論理と神の不和

question:1176906807
まず、質問者が知りたいのは、唯一神・絶対者としての「God」の存在証明なのか、それとも単に超越的な存在者、必ずしも物質的ではないところの始原者としての「神」の存在証明なのか。更に、これまでの「神の存在証明」にまつわる様々な論を踏まえた上での質問なのかそうでないのか疑問がある。(既にコメントでもid:hishimaruさんによってチェックされてるけど。)
そして、
後者(「神」)についてならば「神の存在証明」でググればいくらでもそれに類する議論を見つけることができるだろう。曰く「存在を序列化すれば最高の存在に辿り着く=神」とか、「存在(運動)を遡れば始原者が存在することは自明=神」とか、ひどいのは「不在の場合期待値はゼロ、しかし存在する場合の利益は無限大=期待値は無限大」とか。ただいずれの場合にもその「証明」には欠陥があって、それは「神の存在」を証明する前に「神」を前提にしている「我々」の存在を証明しなきゃならないってこと。しかし我々自身に我々自身の存在を証明することができるだろうか? 夢の中で夢の中の登場人物が自分の存在を証明しようとしたとして、それにどういう意味があるだろう。いずれにせよ存在しないのだとしたら、その「証明」自体が夢のように消えてしまうわけで、自分自身の存在すら証明できない存在が何を証明しようと言うのか。よって無意味。

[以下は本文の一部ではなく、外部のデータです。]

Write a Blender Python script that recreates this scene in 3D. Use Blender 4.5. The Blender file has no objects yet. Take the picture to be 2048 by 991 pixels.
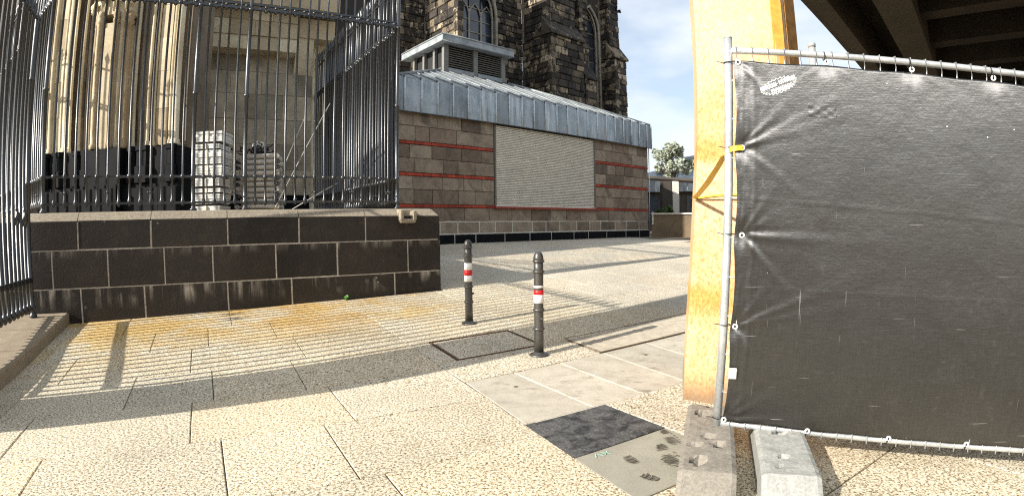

また、前者(「God」)については証明の必要がない。なぜなら、それは定義上「論理」すらも超越する絶対の存在なわけだから、「論理」に基づいて存在を証明されようが非在を証明されようが痛くもかゆくもなく存在するかもしれないししないかもしれない。「論理的に存在し得ないはずのものが存在する」ときに人は「奇跡」とか「神」とか考えるわけでしょ? つまり「それを論理的に考えるだけムダ」ということで。個人的には「論理的に証明され尽くした存在」なんて「God」じゃない、単なる自然現象に過ぎないと思うんだけど。そんなわけで、今までにも色々面白い質問をしているid:neyorawaさんだけど、今回の質問はループして空振りにおわると予測。でも、「人力検索を盛り上げる」という意図でやっている所もあるだろうから応援はしています。


それにしても「神はいると論理的に説明できるかた」がこれだけいることに驚いた。07.4.20am9:00現在で12人! そんなにたくさんのかたが「論理的に説明できる」として回答しているというのがちょっと信じがたい。しかし反面ウォッチリストや参照が多いのは、中に、彼らの繰り出すであろう「論理」モドキを冷やかし半分眺めたい人が混じってるから? うーむ。それだとちょっと余り健全でない気もするなぁ。大体の人は多分純粋に「現代人がいかに『神の存在証明』を行うか」に興味があるんだとは思うんだけど。もっともそれにしたって、思考法としては健全でも内心の動機自体は余り健全でない気がする。それよりも、既に近代の曙、19c中に「神は死んだ」とニーチェが言明したことの意味……存在を前提した上でそれを否定すること、つまり「神よ、アンタをオレは認めねえ!」と言い放った心強さをもう一度振り返ってみた方がいいと思う。考えたら凄いヤツですよね、ニーチェって奴は。質問者・回答者の中に、一人でも「神は確かに存在するが私はあえて神の存在意義を否定する」という心境に達することのできる人はいるのかな。